A financial transactions tax proposed by the European Commission and opposed by Malta is politically just, according to the man responsible for the EU’s internal market.

The Commission was proposing “a rather small tax” to claw back some of the support the financial sector got from governments when markets collapsed in 2008, said Internal Market and Services Commissioner Michel Barnier, in Malta for a one-day visit.

Asked for his reaction to Malta’s stand, Mr Barnier said the Commission was engaged in discussions “as normal” with the Maltese government.

Finance Minister Tonio Fenech, standing next to Mr Barnier for the joint press conference, said nothing.

Malta has argued that the tax would put the island’s financial services sector at a disadvantage unless it was introduced across the globe. The UK has adopted a similar stand. Mr Barnier defended the tax insisting it was “technically easy to implement, economically bearable, financially productive and politically just”.

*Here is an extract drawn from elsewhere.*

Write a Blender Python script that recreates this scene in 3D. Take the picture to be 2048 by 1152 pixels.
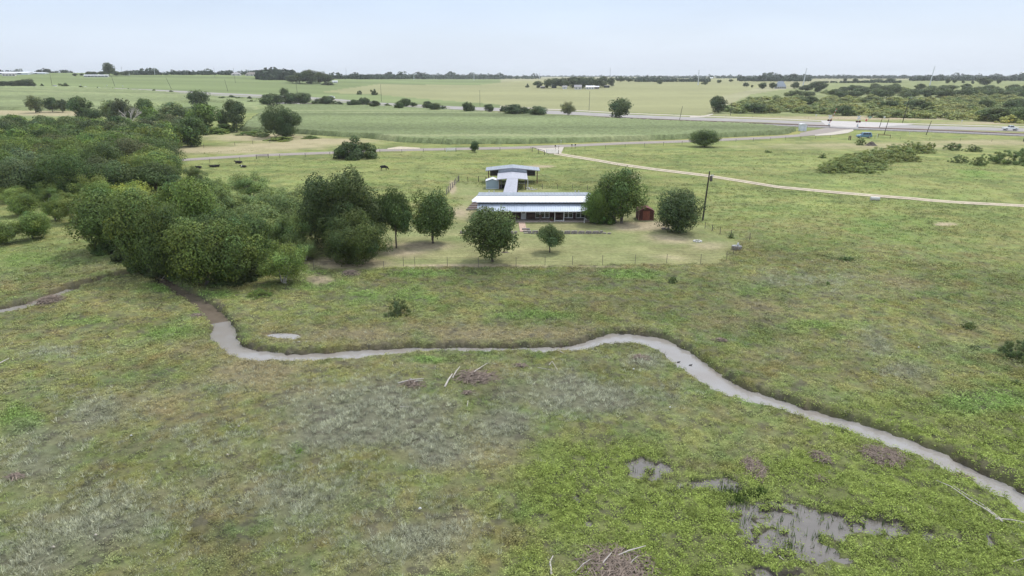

He said the Commission could only propose legislation and the final decision had to be taken by the Council of Ministers and the European Parliament. Alternattiva Demokratika, the green party, has called on the government to support the financial transactions tax, which it described as a gesture of solidarity.AD chairman Michael Briguglio said the proposed tax would help generate revenue that could be used to strengthen the European economy.

“If workers and employers are paying tax to help sustain economic and social stability, it is only fair that banks and financial institutions do the same,” Mr Briguglio said.

Mr Barnier and Mr Fenech discussed matters relating to the internal market, the transposition of EU directives and the Commission’s initiatives to make life easier for businessmen and consumers across the EU.

Mr Barnier shunned fears expressed by international commentators and analysts that the eurozone might disintegrate as a result of the sovereign debt crisis.

“I do not share this catastrophic and fatalistic view of the problems,” he said, adding the euro was not at stake because it was a solid currency.

The problem was sovereign debt that some countries had and which triggered consequences for others, he added.

Each country must work at home to manage its budget properly and reduce debt, then work to help other countries.

Drawing on the famous quote from the rallying call of the French novel the Three Musketeers, Mr Barnier said every country had to adopt the principle: “One for all and all for one.”

He insisted it was a question of determination to implement what heads of government agreed upon in October when they decided to boost the firepower of the bailout fund, give it new powers and strengthen fiscal governance across the EU.

Mr Barnier paid a courtesy visit to Prime Minister Lawrence Gonzi at Castille.